Si dans l’imaginaire collectif le chanteur fredonne surtout des chansons à boire, diriez-vous que celui-ci est un poète ?

On imagine volontiers Brassens comme auteur de chansons légères ou gaillardes, mais aussi engagées – et toujours dans l’air du temps, n’est-ce pas ? Il n’aimait pas vraiment se définir comme poète, mais il est évident qu’il en est un, peut-être l’un des meilleurs de la seconde moitié du XXe siècle.

L’homme à la moustache, avant de connaître le succès, a lu et relu les grands classiques de la poésie française, de Villon à Hugo en passant par Apollinaire ou Aragon.

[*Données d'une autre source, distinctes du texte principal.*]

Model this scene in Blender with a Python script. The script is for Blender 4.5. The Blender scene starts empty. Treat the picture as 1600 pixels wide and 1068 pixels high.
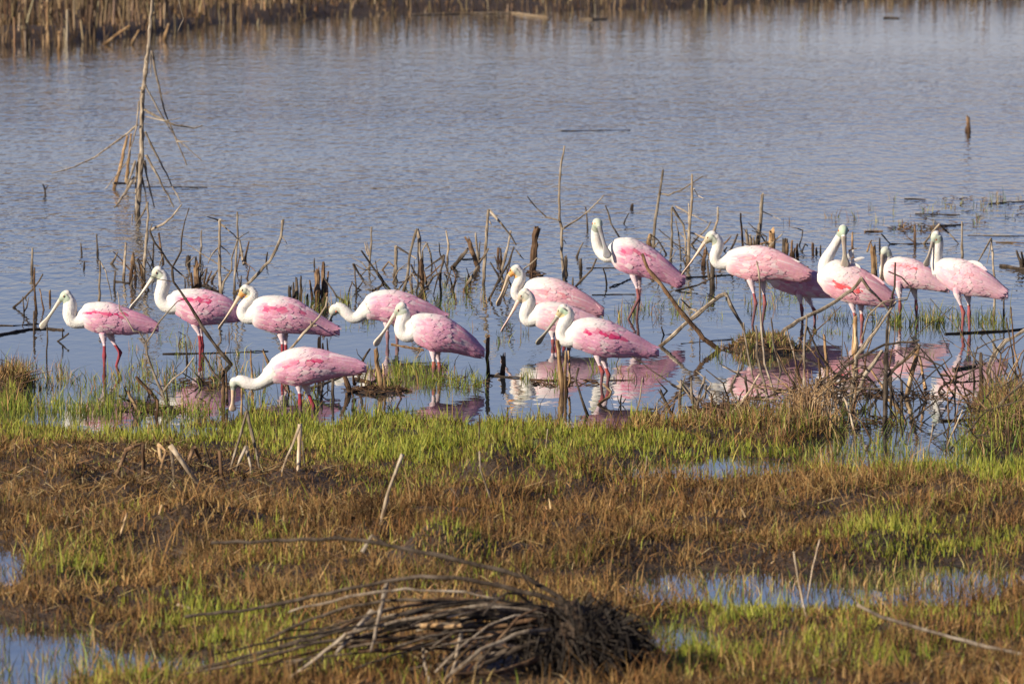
import bpy, math, random
import numpy as np
from mathutils import Vector, noise as mnoise

R = random.Random(7)
RNG = np.random.default_rng(11)
SC = bpy.context.scene
COL = SC.collection

# ------------------------------------------------------------------ camera
CAM_H = 3.9
LENS = 300.0
FPX = 1600.0 * LENS / 36.0
PITCH = math.radians(4.15)
CT, ST = math.cos(PITCH), math.sin(PITCH)
cam = bpy.data.cameras.new('camera')
cam.lens = LENS
cam.sensor_width = 36.0
cam.clip_start = 0.5
cam.clip_end = 6000.0
cam.dof.use_dof = True
cam.dof.focus_distance = 51.5
cam.dof.aperture_fstop = 9.0
camo = bpy.data.objects.new('camera', cam)
camo.location = (0, 0, CAM_H)
camo.rotation_euler = (math.pi / 2 - PITCH, 0, 0)
COL.objects.link(camo)
SC.camera = camo

# ------------------------------------------------------------------ sky, sun, exposure
SUN_EL = math.radians(25)
SUN_AZ = math.radians(32)          # how far the sun stands on the camera's side of due left
world = bpy.data.worlds.new('World')
SC.world = world
world.use_nodes = True
wn = world.node_tree
bg = wn.nodes['Background']
sky = wn.nodes.new('ShaderNodeTexSky')
sky.sky_type = 'NISHITA'
sky.sun_disc = False
sky.sun_elevation = SUN_EL
sky.sun_rotation = math.radians(270) - SUN_AZ
sky.air_density = 1.0
sky.dust_density = 0.0
sky.ozone_density = 3.0
tintn = wn.nodes.new('ShaderNodeMix')          # the photograph's white balance: a faintly violet blue sky all over
tintn.data_type = 'RGBA'
tintn.blend_type = 'MULTIPLY'
tintn.inputs[0].default_value = 1.0
tintn.inputs[7].default_value = (1.0, 0.895, 1.21, 1)
wn.links.new(sky.outputs[0], tintn.inputs[6])
wn.links.new(tintn.outputs[2], bg.inputs[0])
bg.inputs[1].default_value = 0.050
sun = bpy.data.lights.new('sun', 'SUN')
sun.energy = 5.0
sun.angle = math.radians(0.53)
sun.color = (1.0, 0.885, 0.715)
suno = bpy.data.objects.new('sun', sun)
sd = Vector((-math.cos(SUN_EL) * math.cos(SUN_AZ), -math.cos(SUN_EL) * math.sin(SUN_AZ), math.sin(SUN_EL)))
suno.rotation_euler = sd.to_track_quat('Z', 'Y').to_euler()
suno.location = (-20, 20, 20)
COL.objects.link(suno)
vs = SC.view_settings
vs.view_transform = 'Standard'
vs.look = 'None'
vs.exposure = 0.66
vs.gamma = 1.0
vs.use_curve_mapping = False
SC.render.film_transparent = False

# ------------------------------------------------------------------ helpers
def ray(px, py):
    a = (px - 800.0) / FPX
    b = (534.0 - py) / FPX
    return a, CT + b * ST, -ST + b * CT

def ground_pt(px, py, z=0.0):
    dx, dy, dz = ray(px, py)
    t = (z - CAM_H) / dz
    return Vector((dx * t, dy * t, z))

def plane_pt(px, py, D):
    dx, dy, dz = ray(px, py)
    t = D / dy
    return Vector((dx * t, D, CAM_H + dz * t))

def depth_at(py):
    return ground_pt(800, py).y

def to_px(x, y, z=0.0):
    zc = z - CAM_H
    d = y * CT - zc * ST
    u = y * ST + zc * CT
    return 800 + FPX * x / d, 534 - FPX * u / d

def sstep(a, b, x):
    t = np.clip((x - a) / (b - a), 0, 1)
    return t * t * (3 - 2 * t)

def make_mesh(name, V, F, mats, color=None, smooth=False, mat_idx=None):
    """F: (n,3) or (n,4) int array, or a list of mixed faces"""
    me = bpy.data.meshes.new(name)
    V = np.asarray(V, dtype=np.float32).reshape(-1, 3)
    if isinstance(F, np.ndarray):
        n, k = F.shape
        me.vertices.add(len(V))
        me.vertices.foreach_set('co', V.ravel())
        me.loops.add(n * k)
        me.loops.foreach_set('vertex_index', F.astype(np.int32).ravel())
        me.polygons.add(n)
        me.polygons.foreach_set('loop_start', np.arange(0, n * k, k, dtype=np.int32))
        me.polygons.foreach_set('loop_total', np.full(n, k, dtype=np.int32))
        me.update(calc_edges=True)
    else:
        me.from_pydata([tuple(v) for v in V], [], [tuple(f) for f in F])
        me.update()
    for m in (mats if isinstance(mats, (list, tuple)) else [mats]):
        me.materials.append(m)
    if color is not None:
        at = me.color_attributes.new('tint', 'FLOAT_COLOR', 'POINT')
        c = np.ones((len(V), 4), dtype=np.float32)
        c[:, :3] = np.asarray(color, dtype=np.float32)
        at.data.foreach_set('color', c.ravel())
    if smooth:
        me.polygons.foreach_set('use_smooth', np.ones(len(me.polygons), dtype=bool))
    if mat_idx is not None:
        me.polygons.foreach_set('material_index', np.asarray(mat_idx, dtype=np.int32))
    return me

def link(name, me, parent=None):
    o = bpy.data.objects.new(name, me)
    COL.objects.link(o)
    if parent is not None:
        o.parent = parent
    return o

def tag(o, label=None, cat=None, group=None, kind=None):
    if label: o['label'] = label
    if cat: o['category'] = cat
    if group: o['group'] = group
    if kind: o['kind'] = kind
    return o

# ------------------------------------------------------------------ materials
def new_mat(name):
    m = bpy.data.materials.new(name)
    m.use_nodes = True
    nt = m.node_tree
    for n in list(nt.nodes):
        nt.nodes.remove(n)
    out = nt.nodes.new('ShaderNodeOutputMaterial')
    return m, nt, out

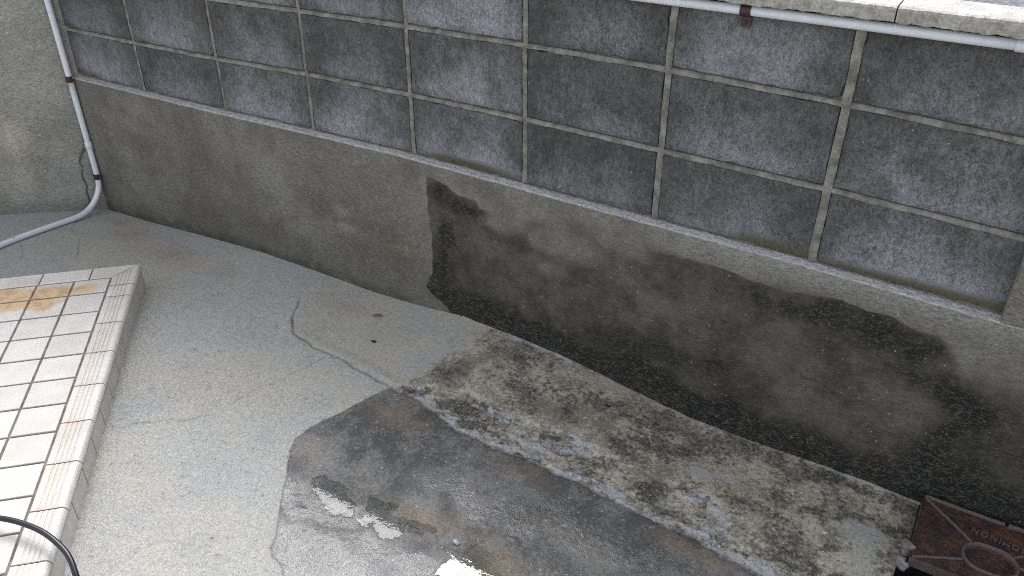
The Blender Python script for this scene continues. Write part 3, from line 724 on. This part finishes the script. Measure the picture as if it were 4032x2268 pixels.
# ------------------------------------------------------------------ tiled step
O = Vector((.6886, -.3853, 0)); d = Vector((.69233, -.72158, 0)); n_ = Vector((-.72158, -.69233, 0)); ZT = .080
step = empty('tiled_step', (O.x, O.y, 0)); tag(step, 'low step of cream speckled tiles with ribbed nosing and brown grout', 'step')
def W(a, b, z): return Vector((O.x + d.x * a + n_.x * b, O.y + d.y * a + n_.y * b, z))
AMAX, BMAX = 1.75, .90
vs = [W(a, b, z) for z in (-.05, ZT - .0045) for a, b in ((.012, .012), (AMAX, .012), (AMAX, BMAX), (.012, BMAX))]
under(mesh('mortar_bed', vs, box_vf(0, 1, 0, 1, 0, 1)[1], M['grout']), step)
def tile_attr(o, fn, fe=None):
    me = o.data
    for nm, fu in (('rust', fn), ('edge', fe)):
        if fu is None: continue
        at = me.attributes.new(nm, 'FLOAT', 'POINT'); at.data.foreach_set('value', [float(fu(v.co)) for v in me.vertices])
RST = [(.151, .365, .06, .07), (.146, .276, .05, .05), (.205, .30, .02, .04), (.225, .262, .045, .04), (.199, .185, .02, .03), (.14, .145, .04, .05), (.215, .385, .03, .05), (.12, .43, .05, .06), (.14, .22, .03, .04)]
def rustf(co):
    p = Vector((co.x - O.x, co.y - O.y, 0)); a = p.dot(d); b = p.dot(n_)
    s_ = sum(math.exp(-((a - u) / ru) ** 2 - ((b - v) / rv) ** 2) for u, v, ru, rv in RST)
    return min(1, s_ * .95)
rt = random.Random(9)
aj = [.0831] + [.1764 + .1158 * i for i in range(14)]
bj_ = [.0831 + .1158 * i for i in range(8)]
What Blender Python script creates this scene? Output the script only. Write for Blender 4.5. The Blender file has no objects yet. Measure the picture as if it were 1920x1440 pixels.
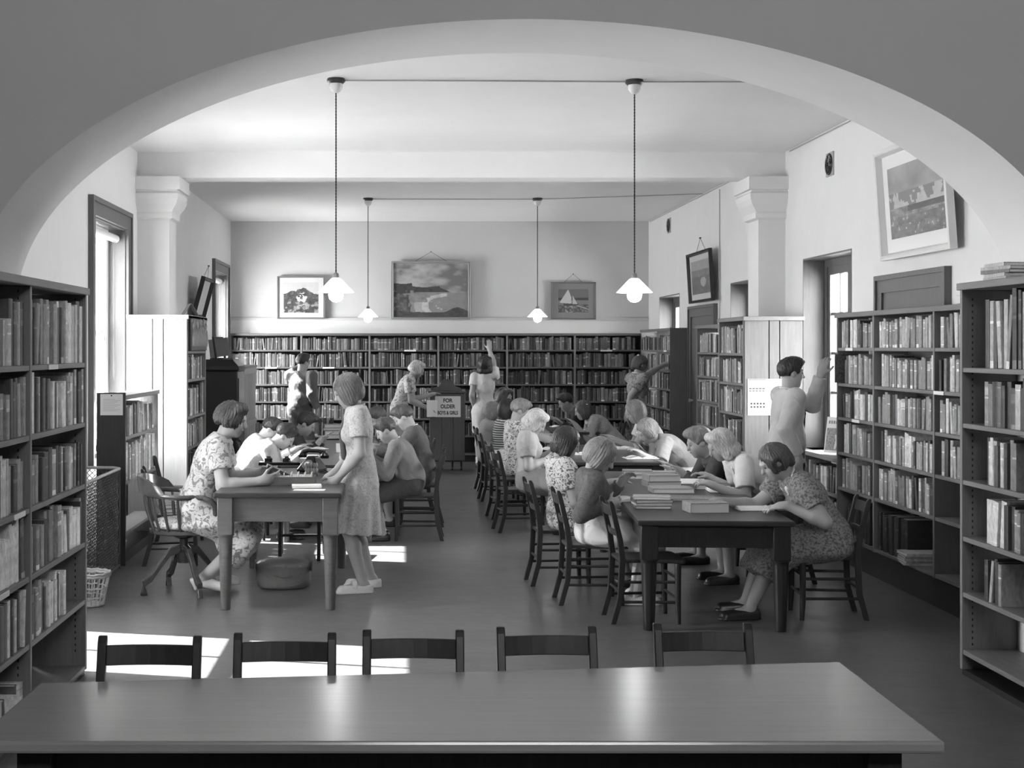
import bpy, math, random
import numpy as np
from mathutils import Vector, Matrix
sc = bpy.context.scene
COL = sc.collection
# ------------------------------------------------------------------ camera, world, sun, big lights, exposure
CAMZ, F, VX, VY = 1.65, 2700.0, 750.0, 652.0
cam = bpy.data.cameras.new('camera'); camo = bpy.data.objects.new('camera', cam); COL.objects.link(camo)
camo.location = (0, 0, CAMZ); camo.rotation_euler = (math.pi/2, 0, 0)
cam.sensor_width = 36; cam.lens = F/1920*36
cam.shift_x = (960-VX)/1920; cam.shift_y = -(720-VY)/1920
cam.clip_start = .05; cam.clip_end = 200
sc.camera = camo
vs = sc.view_settings
vs.view_transform = 'Standard'; vs.look = 'None'; vs.gamma = 1; vs.use_curve_mapping = False
vs.exposure = EXPOSURE = 1.75
w = bpy.data.worlds.new('sky'); sc.world = w; w.use_nodes = True
bg = w.node_tree.nodes['Background']; bg.inputs[0].default_value = (1, 1, 1, 1); bg.inputs[1].default_value = 11.0
def light(name, typ, loc, energy, **k):
    l = bpy.data.lights.new(name, typ); l.energy = energy
    o = bpy.data.objects.new(name, l); COL.objects.link(o); o.location = loc
    for a, v in k.items():
        if a == 'rot': o.rotation_euler = v
        elif a == 'portal': l.cycles.is_portal = v
        else: setattr(l, a, v)
    return o
sun = light('sun', 'SUN', (-8, 8, 9), 26.0, angle=.009)
sun.rotation_euler = Vector((1, -.25, -.93)).to_track_quat('-Z', 'Y').to_euler()
XL, XR, YB, ZC = -2.48, 3.64, 21.08, 3.5          # reading room shell
YA, YA2 = 6.58, 7.34                                # arch wall, near and far face
WL = [(7.45, 8.75, .55, 2.72), (11.6, 13.0, .8, 2.72), (19.15, 20.5, .8, 2.68)]   # left windows y0 y1 z0 z1
WR = [(11.6, 13.0, .75, 2.45), (14.75, 15.85, .8, 2.36), (18.75, 20.2, .8, 2.36)]
for i, (a, b, c, d) in enumerate(WL):
    light('window_daylight', 'AREA', (XL-.3, (a+b)/2, (c+d)/2), 1, shape='RECTANGLE', size=d-c, size_y=b-a, rot=(0, -math.pi/2, 0), portal=True)
for i, (a, b, c, d) in enumerate(WR):
    light('window_daylight', 'AREA', (XR+.3, (a+b)/2, (c+d)/2), 1, shape='RECTANGLE', size=d-c, size_y=b-a, rot=(0, math.pi/2, 0), portal=True)
light('window_daylight', 'AREA', (1.0, -2.35, 4.3), 1, shape='RECTANGLE', size=2.4, size_y=.8, rot=(math.pi/2, 0, 0), portal=True)  # portal for an added, unseen opening behind the camera, set high for fill

# ------------------------------------------------------------------ helpers
def at(px, py, D):
    return Vector(((px-VX)*D/F, D, CAMZ-(py-VY)*D/F))
def on(px, py, z=0.0):
    return at(px, py, (CAMZ-z)*F/(py-VY))
def tag(o, label=None, cat=None, group=None, kind=None):
    if label: o['label'] = label
    if cat: o['category'] = cat
    if group: o['group'] = group
    if kind: o['kind'] = kind
    return o
def empty(name, loc=(0, 0, 0), rz=0.0, label=None, cat=None, group=None):
    o = bpy.data.objects.new(name, None); COL.objects.link(o)
    o.location = loc; o.rotation_euler = (0, 0, rz); o.empty_display_size = .1
    return tag(o, label, cat, group)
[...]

Il a mis beaucoup de poésies en chanson, et contribué à en sortir quelques-uns de l’oubli, comme Richepin dont il chante Les oiseaux de passage ou Antoine Pol, qu’il a sublimé en chantant Les passantes.

Au-delà de ces filiations, le texte de Brassens est fouillé, truffé de références plus ou moins implicites à la littérature classique. Même dans ses chansons les plus gaillardes : «Je suis hanté : le rut, le rut, le rut, le rut !» dans Le Bulletin de santé est une parodie évidente de Mallarmée : «Je suis hanté ! L’Azur ! L’Azur ! L’Azur ! L’Azur !» Mais Brassens n’est pas qu’un aimable imitateur : ses textes sont somptueux, polis par les années de travail – Supplique pour être enterré sur la plage de Sète lui a pris sept ans d’écriture – et certains traverseront sans doute les siècles, comme ceux de Villon, son modèle. Et Brassens n’est pas non plus qu’un grand auteur de texte : c’est aussi un excellent musicien, dont les musiques sont travaillées d’arrache-pied pour paraître simples.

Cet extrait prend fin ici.